Contrôler les flux migratoires a été une des priorités en début de législature de l’ancienne ministre et secrétaire d’état à l’immigration Maggie De Block (Open VLD). Elle instaure alors une démarche de contrôle plus importante, limitant le nombre de demandes d’asile avec une politique très stricte et laborieuse dissuadant beaucoup de s’aventurer dans une démarche aussi complexe. Effectivement, les demandes sont en baisse en 2012 et 2013. Les refus, quant à eux, sont en augmentation d’après le CGRA[6] ! Ce qui en résulte questionne néanmoins les fondements de la politique belge d’accueil. En effet, la question qui se pose est la suivante : la Belgique se ferme-t-elle aux demandeurs d’asile?
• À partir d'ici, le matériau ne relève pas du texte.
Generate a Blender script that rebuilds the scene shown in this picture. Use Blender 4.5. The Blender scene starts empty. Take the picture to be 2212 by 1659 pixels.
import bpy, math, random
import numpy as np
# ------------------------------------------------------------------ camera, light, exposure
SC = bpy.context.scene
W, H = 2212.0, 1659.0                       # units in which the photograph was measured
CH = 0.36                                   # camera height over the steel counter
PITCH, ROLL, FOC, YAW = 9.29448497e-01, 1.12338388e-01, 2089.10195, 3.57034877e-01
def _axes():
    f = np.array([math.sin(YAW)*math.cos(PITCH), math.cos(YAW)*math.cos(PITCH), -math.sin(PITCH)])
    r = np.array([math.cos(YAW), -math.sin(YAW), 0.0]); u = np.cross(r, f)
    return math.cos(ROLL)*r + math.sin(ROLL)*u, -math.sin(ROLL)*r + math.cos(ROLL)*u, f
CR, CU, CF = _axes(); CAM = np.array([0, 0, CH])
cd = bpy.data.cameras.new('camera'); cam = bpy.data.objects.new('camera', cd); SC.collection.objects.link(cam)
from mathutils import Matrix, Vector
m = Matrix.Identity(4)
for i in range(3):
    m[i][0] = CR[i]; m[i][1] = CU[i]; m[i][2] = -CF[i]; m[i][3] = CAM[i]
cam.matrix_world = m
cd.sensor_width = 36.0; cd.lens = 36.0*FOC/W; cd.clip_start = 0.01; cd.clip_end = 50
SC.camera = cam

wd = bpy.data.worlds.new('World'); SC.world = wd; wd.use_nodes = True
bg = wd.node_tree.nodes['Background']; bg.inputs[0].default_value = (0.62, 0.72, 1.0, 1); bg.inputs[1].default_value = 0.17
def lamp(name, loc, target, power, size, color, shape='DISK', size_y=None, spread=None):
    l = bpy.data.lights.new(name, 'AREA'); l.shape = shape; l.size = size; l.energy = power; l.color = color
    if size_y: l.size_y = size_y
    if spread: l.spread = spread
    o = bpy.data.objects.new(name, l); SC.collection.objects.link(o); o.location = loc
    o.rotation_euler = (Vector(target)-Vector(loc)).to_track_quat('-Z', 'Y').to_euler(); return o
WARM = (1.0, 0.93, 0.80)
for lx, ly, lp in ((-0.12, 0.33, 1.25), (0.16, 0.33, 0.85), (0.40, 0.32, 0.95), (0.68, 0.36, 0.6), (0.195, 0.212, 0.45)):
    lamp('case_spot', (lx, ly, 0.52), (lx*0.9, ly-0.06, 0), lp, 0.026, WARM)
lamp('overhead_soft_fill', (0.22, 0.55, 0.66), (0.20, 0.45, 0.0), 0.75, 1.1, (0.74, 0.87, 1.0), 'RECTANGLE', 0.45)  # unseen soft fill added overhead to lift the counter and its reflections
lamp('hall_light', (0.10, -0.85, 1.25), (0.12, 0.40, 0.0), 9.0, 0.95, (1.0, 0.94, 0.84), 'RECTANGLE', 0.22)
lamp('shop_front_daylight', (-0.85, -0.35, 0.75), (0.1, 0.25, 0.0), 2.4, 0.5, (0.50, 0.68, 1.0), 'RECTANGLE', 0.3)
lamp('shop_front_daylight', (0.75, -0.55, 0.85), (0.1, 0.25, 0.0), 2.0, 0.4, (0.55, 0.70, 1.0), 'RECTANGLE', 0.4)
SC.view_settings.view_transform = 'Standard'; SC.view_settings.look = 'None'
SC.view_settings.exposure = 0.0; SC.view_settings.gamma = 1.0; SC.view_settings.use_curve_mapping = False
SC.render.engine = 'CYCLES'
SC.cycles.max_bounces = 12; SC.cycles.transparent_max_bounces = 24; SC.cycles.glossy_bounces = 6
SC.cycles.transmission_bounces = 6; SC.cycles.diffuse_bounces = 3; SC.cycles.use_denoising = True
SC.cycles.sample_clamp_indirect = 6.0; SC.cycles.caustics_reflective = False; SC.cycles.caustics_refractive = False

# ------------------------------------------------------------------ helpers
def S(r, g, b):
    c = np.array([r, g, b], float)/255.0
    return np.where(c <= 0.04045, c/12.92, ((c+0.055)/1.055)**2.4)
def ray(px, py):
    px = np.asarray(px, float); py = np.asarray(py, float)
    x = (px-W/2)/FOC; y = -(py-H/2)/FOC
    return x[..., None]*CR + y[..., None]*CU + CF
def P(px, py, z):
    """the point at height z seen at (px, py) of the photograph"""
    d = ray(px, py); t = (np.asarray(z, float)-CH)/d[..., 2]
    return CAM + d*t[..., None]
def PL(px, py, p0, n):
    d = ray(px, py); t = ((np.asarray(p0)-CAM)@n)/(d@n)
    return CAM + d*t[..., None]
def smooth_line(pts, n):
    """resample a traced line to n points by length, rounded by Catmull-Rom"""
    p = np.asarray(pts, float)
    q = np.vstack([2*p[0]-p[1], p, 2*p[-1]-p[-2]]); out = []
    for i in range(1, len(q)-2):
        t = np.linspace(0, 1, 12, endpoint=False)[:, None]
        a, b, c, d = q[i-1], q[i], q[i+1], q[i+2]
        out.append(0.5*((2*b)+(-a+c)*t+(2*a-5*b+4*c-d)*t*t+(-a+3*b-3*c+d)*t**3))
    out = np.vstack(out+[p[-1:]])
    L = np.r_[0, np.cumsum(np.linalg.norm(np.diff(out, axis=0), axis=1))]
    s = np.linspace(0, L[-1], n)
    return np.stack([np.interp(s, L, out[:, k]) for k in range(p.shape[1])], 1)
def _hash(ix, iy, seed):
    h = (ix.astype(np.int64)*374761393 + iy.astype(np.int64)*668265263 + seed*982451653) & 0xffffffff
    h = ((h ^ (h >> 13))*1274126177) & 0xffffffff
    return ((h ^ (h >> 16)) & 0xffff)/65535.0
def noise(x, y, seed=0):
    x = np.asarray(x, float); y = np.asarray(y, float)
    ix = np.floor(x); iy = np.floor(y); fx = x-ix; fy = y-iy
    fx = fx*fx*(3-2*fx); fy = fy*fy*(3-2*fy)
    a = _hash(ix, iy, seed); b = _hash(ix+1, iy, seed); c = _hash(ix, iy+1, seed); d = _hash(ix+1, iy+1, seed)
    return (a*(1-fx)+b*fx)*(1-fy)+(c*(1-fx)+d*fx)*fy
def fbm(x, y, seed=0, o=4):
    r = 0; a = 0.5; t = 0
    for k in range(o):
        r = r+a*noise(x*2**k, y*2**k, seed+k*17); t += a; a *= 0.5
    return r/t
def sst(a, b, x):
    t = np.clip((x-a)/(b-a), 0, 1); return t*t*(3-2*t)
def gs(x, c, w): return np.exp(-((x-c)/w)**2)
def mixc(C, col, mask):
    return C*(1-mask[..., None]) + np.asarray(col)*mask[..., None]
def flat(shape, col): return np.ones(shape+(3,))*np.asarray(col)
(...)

Sur 19.731 décisions prises en 2012 par le CGRA, seuls 15% d’entre elles étaient positives. En comparaison à d’autres années, les années 2012 et 2013 montrent une tendance descendante des demandes inscrites par le CGRA, passant de 42.600 dossiers en 2000 à 25.500 en 2011 pour atteindre en 2013, 15.840 demandes d’asile. Ce qui montre une diminution de 26,2% par rapport à l’année précédente. En Belgique, cette évolution est à la baisse alors que dans beaucoup d’autres pays européens, le nombre de demandes d’asile est, au contraire, en hausse!
Selon le rapport d’activités de Fedasil, l’année 2013 a été une année de réorganisation du réseau d’accueil pour les demandeurs d’asile. Un centre d’accueil a été fermé : « Cette décision s’explique par le contexte budgétaire fédéral qui impose des économies et la baisse des demandes d’asile qui entraîne une diminution constante de l’occupation dans le réseau d’accueil. »
Au CIRE, on n’hésite pas à dire que pour les Afghans « il y a des dysfonctionnements… Politiquement, Maggie De Block pourrait faire des choses, mais ne les fait pas. L’ordre de quitter le territoire après un décision du CGRA est appliqué de manière automatique sans étudier le risque encouru pour l’Afghan qui retourne dans son pays ». Pour le CIRE, la Secrétaire d’Etat « se cache derrière son administration. »
Ces dernières années n’ont pas été de tout repos concernant la politique en matière d’asile et de migration. La proposition du nouvel accord de gouvernement poursuit cette évolution tout en apportant des modifications significatives aux politiques menées jusqu’ici.